15 August – LAWFUEL – The Law News Network – A Taiwanese woman who …

15 August – LAWFUEL – The Law News Network – A Taiwanese woman who orchestrated several immigration-related scams was sentenced today to 108 months in federal prison.

Amber Ming Ding, 56, was sentenced by United States District Judge Manuel Real, who also ordered the defendant to pay $795,000 in restitution to victims.

Ding, who operated several companies, ran several schemes related to immigration issues. In one fraud, she offered immigrants assistance in obtaining L-1 visas that are given to workers who are employed by subsidiaries of foreign companies. Ding and two co-conspirators – Chuang Ting and Bing Ying Shaw, both of whom are fugitives – filed fraudulent documents with immigration authorities claiming that a particular alien was working for a company that entitled the alien to a work visa. In most cases, the companies were non-existent or were no longer in business. As part of the scheme, Ding filed all manner of documents, including bogus income tax returns purportedly filed by the companies.

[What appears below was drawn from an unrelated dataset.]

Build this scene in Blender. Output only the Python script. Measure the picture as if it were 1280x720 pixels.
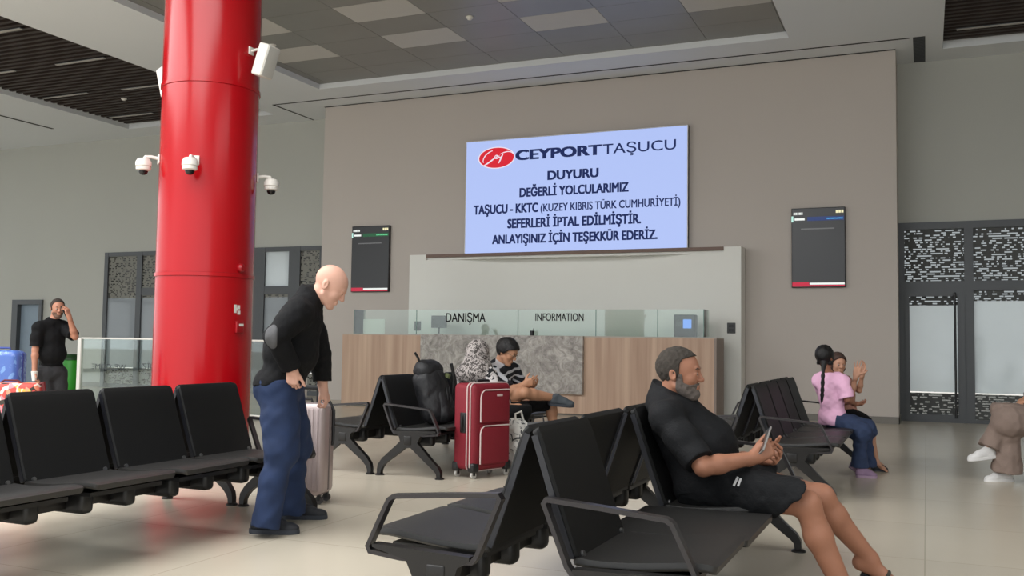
import bpy, bmesh, math, random
import numpy as np
from mathutils import Vector, Matrix

for o in list(bpy.data.objects): bpy.data.objects.remove(o)
SC = bpy.context.scene
COL = SC.collection
random.seed(7)

# ------------------------------------------------------------------ camera
FOC = 1195.0; EYE = 1.2
YAW, PIT, ROL = (math.radians(a) for a in (23.447, 3.344, 0.8336))
_f = Vector((-math.sin(YAW)*math.cos(PIT), math.cos(YAW)*math.cos(PIT), math.sin(PIT)))
_r = Vector((math.cos(YAW), math.sin(YAW), 0)); _u = _r.cross(_f)
_r2 = math.cos(ROL)*_r + math.sin(ROL)*_u; _u2 = -math.sin(ROL)*_r + math.cos(ROL)*_u
cam_d = bpy.data.cameras.new('camera'); cam = bpy.data.objects.new('camera', cam_d); COL.objects.link(cam)
cam_d.sensor_width = 36; cam_d.lens = FOC/1280*36; cam_d.clip_end = 300
cam.matrix_world = Matrix(((_r2.x,_u2.x,-_f.x,0),(_r2.y,_u2.y,-_f.y,0),(_r2.z,_u2.z,-_f.z,EYE),(0,0,0,1)))
SC.camera = cam

# ------------------------------------------------------------------ light, exposure
SC.view_settings.view_transform = 'Standard'; SC.view_settings.look = 'None'
SC.view_settings.gamma = 1; SC.view_settings.use_curve_mapping = False
SC.view_settings.exposure = 0.33
w = bpy.data.worlds.new('daylight'); SC.world = w; w.use_nodes = True
w.node_tree.nodes['Background'].inputs[0].default_value = (0.93, 0.97, 1.0, 1)
w.node_tree.nodes['Background'].inputs[1].default_value = 1.5
def area(name, loc, size, power, rot, color=(1,1,1)):
    l = bpy.data.lights.new(name, 'AREA'); l.shape = 'RECTANGLE'; l.size, l.size_y = size; l.energy = power; l.color = color
    o = bpy.data.objects.new(name, l); COL.objects.link(o); o.location = loc; o.rotation_euler = rot
    return o
# added area lights, unseen, filling the hall from above the seating
for loc_, sz_, p_ in (((-12.5, 2.0, 6.0), (7, 9), 950), ((-5.0, 1.5, 6.0), (5, 8), 560), ((5.5, 3.0, 6.0), (4, 8), 260)):
    area('overhead_fill', loc_, sz_, p_, (0, 0, 0), (0.97, 0.985, 1.0))

# ------------------------------------------------------------------ helpers
def s2l(c):
    c = c/255
    return c/12.92 if c <= 0.04045 else ((c+0.055)/1.055)**2.4
def rgb(r, g, b): return (s2l(r), s2l(g), s2l(b), 1)
def ray(x, y):
    return _r2*((x-640)/FOC) + _u2*((360-y)/FOC) + _f
def atY(x, y, Y):
    d = ray(x, y); return d*(Y/d.y) + Vector((0,0,EYE))
def atZ(x, y, z):
    d = ray(x, y); return d*((z-EYE)/d.z) + Vector((0,0,EYE))
def atD(x, y, dep):
    return ray(x, y)*dep + Vector((0,0,EYE))

MATS = {}
def mat(name, c, rough=0.6, metal=0.0, var=0.06, scale=8.0, bump=0.0, bscale=60.0, emit=None, estr=0, spec=0.5, coat=0.0):
    if name in MATS: return MATS[name]
    m = bpy.data.materials.new(name); m.use_nodes = True; MATS[name] = m
    nt = m.node_tree; b = nt.nodes['Principled BSDF']
    b.inputs['Roughness'].default_value = rough; b.inputs['Metallic'].default_value = metal
    b.inputs['Specular IOR Level'].default_value = spec
    b.inputs['Coat Weight'].default_value = coat; b.inputs['Coat Roughness'].default_value = 0.08
    tc = nt.nodes.new('ShaderNodeTexCoord'); nz = nt.nodes.new('ShaderNodeTexNoise')
    nz.inputs['Scale'].default_value = scale; nz.inputs['Detail'].default_value = 3
    nt.links.new(tc.outputs['Object'], nz.inputs['Vector'])
    mx = nt.nodes.new('ShaderNodeMix'); mx.data_type = 'RGBA'
    lo = [x*(1-var) for x in c[:3]]+[1]; hi = [min(1, x*(1+var)) for x in c[:3]]+[1]
    mx.inputs[6].default_value = lo; mx.inputs[7].default_value = hi
    nt.links.new(nz.outputs['Fac'], mx.inputs[0]); nt.links.new(mx.outputs[2], b.inputs['Base Color'])
    if bump:
        n2 = nt.nodes.new('ShaderNodeTexNoise'); n2.inputs['Scale'].default_value = bscale; n2.inputs['Detail'].default_value = 4
        nt.links.new(tc.outputs['Object'], n2.inputs['Vector'])
        bp = nt.nodes.new('ShaderNodeBump'); bp.inputs['Strength'].default_value = bump; bp.inputs['Distance'].default_value = 0.01
        nt.links.new(n2.outputs['Fac'], bp.inputs['Height']); nt.links.new(bp.outputs[0], b.inputs['Normal'])
    if emit:
        b.inputs['Emission Color'].default_value = emit; b.inputs['Emission Strength'].default_value = estr*0.80
    return m

class MB:
    """collects faces, links them as one mesh"""
    def __init__(s): s.v = []; s.f = []
    def add(s, vs, fs):
        o = len(s.v); s.v += [tuple(v) for v in vs]; s.f += [[i+o for i in f] for f in fs]; return s
    def box(s, a, b, M=None):
        (x0,y0,z0),(x1,y1,z1) = a, b
        vs = [Vector(p) for p in ((x0,y0,z0),(x1,y0,z0),(x1,y1,z0),(x0,y1,z0),(x0,y0,z1),(x1,y0,z1),(x1,y1,z1),(x0,y1,z1))]
        if M: vs = [M@v for v in vs]
        return s.add(vs, [(3,2,1,0),(4,5,6,7),(0,1,5,4),(1,2,6,5),(2,3,7,6),(3,0,4,7)])
    def rbox(s, a, b, r, M=None, n=3):
        """box with rounded edges"""
        bm = bmesh.new(); bmesh.ops.create_cube(bm, size=1)
        A, B = Vector(a), Vector(b)
        for v in bm.verts: v.co = Vector([(A[i]+B[i])/2 + v.co[i]*(B[i]-A[i]) for i in range(3)])
        bmesh.ops.bevel(bm, geom=bm.edges[:], offset=r, segments=n, profile=0.5, affect='EDGES')
        return s.bm(bm, M)
    def bm(s, bm, M=None):
        bm.verts.index_update()
        vs = [(M@v.co if M else v.co.copy()) for v in bm.verts]; fs = [[v.index for v in f.verts] for f in bm.faces]
        bm.free(); return s.add(vs, fs)
    def prism(s, pts, axis, t0, t1):
        """closed 2D outline pushed along axis: pts in the two other axes in order"""
        n = len(pts)
        def P(p, t):
            return {'x': (t,p[0],p[1]), 'y': (p[0],t,p[1]), 'z': (p[0],p[1],t)}[axis]
        vs = [P(p,t0) for p in pts]+[P(p,t1) for p in pts]
        return s.add(vs, [list(range(n))[::-1], list(range(n,2*n))]+[(i,(i+1)%n,n+(i+1)%n,n+i) for i in range(n)])
    def cyl(s, p0, p1, r0, r1=None, n=16, caps=True):
        return s.tube([p0, p1], [r0, r0 if r1 is None else r1], n, caps)
    def tube(s, pts, rad, n=10, caps=True, closed=False):
        pts = [Vector(p) for p in pts]; m = len(pts)
        if not hasattr(rad, '__len__'): rad = [rad]*m
        vs = []; up = None
        for i, p in enumerate(pts):
            if closed: t = (pts[(i+1)%m]-pts[i-1]).normalized()
            else: t = (pts[min(i+1,m-1)]-pts[max(i-1,0)]).normalized()
            if up is None:
                up = Vector((0,0,1)) if abs(t.z) < 0.9 else Vector((1,0,0))
            a = (up - t*up.dot(t)).normalized(); up = a; b = t.cross(a)
            for k in range(n):
                q = 2*math.pi*k/n; vs.append(p + (a*math.cos(q)+b*math.sin(q))*rad[i])
        fs = []
        for i in range(m if closed else m-1):
            j = (i+1)%m
            for k in range(n):
                l = (k+1)%n; fs.append((i*n+k, i*n+l, j*n+l, j*n+k))
        if caps and not closed: fs += [list(range(n))[::-1], list(range((m-1)*n, m*n))]
        return s.add(vs, fs)
    def lathe(s, prof, n=24, M=None):
        """profile of (radius, z) turned about z"""
        vs = []; m = len(prof)
        for r, z in prof:
            for k in range(n):
                q = 2*math.pi*k/n; v = Vector((r*math.cos(q), r*math.sin(q), z)); vs.append(M@v if M else v)
        fs = [(i*n+k, i*n+(k+1)%n, (i+1)*n+(k+1)%n, (i+1)*n+k) for i in range(m-1) for k in range(n)]
        fs += [list(range(n))[::-1], list(range((m-1)*n, m*n))]
        return s.add(vs, fs)
    def sweep(s, path, width, depth, closed=False):
        """flat bar along a path of (x,z) in the xz plane; width = across y (y0,y1), depth = thickness in plane (number or list)"""
        m = len(path); y0, y1 = width
        if not hasattr(depth, '__len__'): depth = [depth]*m
        vs = []
        P = [Vector((p[0], p[1])) for p in path]
        for i, p in enumerate(P):
            if closed: a, b = P[i-1], P[(i+1)%m]
            else: a, b = P[max(i-1,0)], P[min(i+1,m-1)]
            d1 = (p-a).normalized() if (p-a).length > 1e-9 else (b-p).normalized()
            d2 = (b-p).normalized() if (b-p).length > 1e-9 else d1
            t = (d1+d2).normalized(); n = Vector((-t.y, t.x)); k = depth[i]/2/max(0.5, n.dot(Vector((-d1.y, d1.x))))
            q, r = p+n*k, p-n*k
            vs += [(q.x,y0,q.y),(q.x,y1,q.y),(r.x,y1,r.y),(r.x,y0,r.y)]
        fs = []
        for i in range(m if closed else m-1):
            j = (i+1)%m
            for k in range(4): fs.append((i*4+k, i*4+(k+1)%4, j*4+(k+1)%4, j*4+k))
        if not closed: fs += [(3,2,1,0), tuple(range((m-1)*4, m*4))]
        return s.add(vs, fs)
    def build(s, name, m, parent=None, smooth=35, loc=None, recalc=True):
        me = bpy.data.meshes.new(name); me.from_pydata([tuple(v) for v in s.v], [], s.f)
        if recalc:
            bm = bmesh.new(); bm.from_mesh(me); bmesh.ops.recalc_face_normals(bm, faces=bm.faces); bm.to_mesh(me); bm.free()
        if smooth:
            me.polygons.foreach_set('use_smooth', [True]*len(me.polygons)); me.set_sharp_from_angle(angle=math.radians(smooth))
        if m: me.materials.append(m)
        o = bpy.data.objects.new(name, me); COL.objects.link(o)
        if parent: o.parent = parent
        if loc is not None: o.location = loc
        return o

def tag(o, label, cat, group=None):
    o['label'] = label; o['category'] = cat
    if group: o['group'] = group
    return o
def thing(name, label, cat, loc=(0,0,0), rz=0, group=None):
    o = bpy.data.objects.new(name, None); COL.objects.link(o); o.location = loc; o.rotation_euler = (0,0,rz)
    o.empty_display_size = 0.2
    return tag(o, label, cat, group)
def struct(o, label=None):
    o['kind'] = 'structure'
    if label: o['label'] = label
    return o
def copy_tree(o, label, parent=None):
    c = o.copy(); COL.objects.link(c)
    if parent: c.parent = parent
    else: c['label'] = label
    for ch in list(o.children): copy_tree(ch, None, c)
    return c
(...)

In the second scheme, Ding solicited people seeking residency status in the United States by promising them resident alien status and citizenship through a foreign investor program. Even though immigration rules required investments of at least $500,000 in companies that would generate jobs in low-income areas, Ding told her clients that they only needed to invest $120,000. Ding filed documents with immigration authorities that sought investor visas for clients, but not one of them received any immigration benefits. Furthermore, Ding diverted the money from those seeking the investor visas to companies she controlled. Ding spent the money and had to flee to Taiwan when investors began filing lawsuits.

The third scheme involved marriage fraud and was designed to obtain immigration status for Ding’s co-defendants, Ting and Shaw. Ting, who is Ding’s brother, and Shaw, who is Ding’s sister-in-law, submitted paperwork and made statements to immigration officials that they were married to United States citizens, which they were not.

All three defendants were named in a criminal complaint filed on August 11, 2003. Ting and Shaw were arrested in late September. Both were granted bond, and they fled the United States to Taiwan soon after being released. On September 30, 2003, Ding, after learning that she was facing federal charges, also fled the country for Taiwan. While in Taiwan, Ding obtained identity documents under a false name, but, while traveling through Hong King in June 2004, she was arrested when a United States Department of Homeland Security agent determined that she was actually Ding and was wanted in the United States. Ding was later extradited to the United States.

Ting and Shaw remain fugitives who are being sought by federal law enforcement authorities.

On December 6, 2004, Ding pleaded guilty the day before her scheduled trial. She pleaded guilty of conspiracy, seven counts of mail fraud, two counts of immigration fraud, and one count of money laundering.

This case was the product of a joint investigation by U.S. Immigration and Customs Enforcement (ICE) and IRS-Criminal Investigation Division.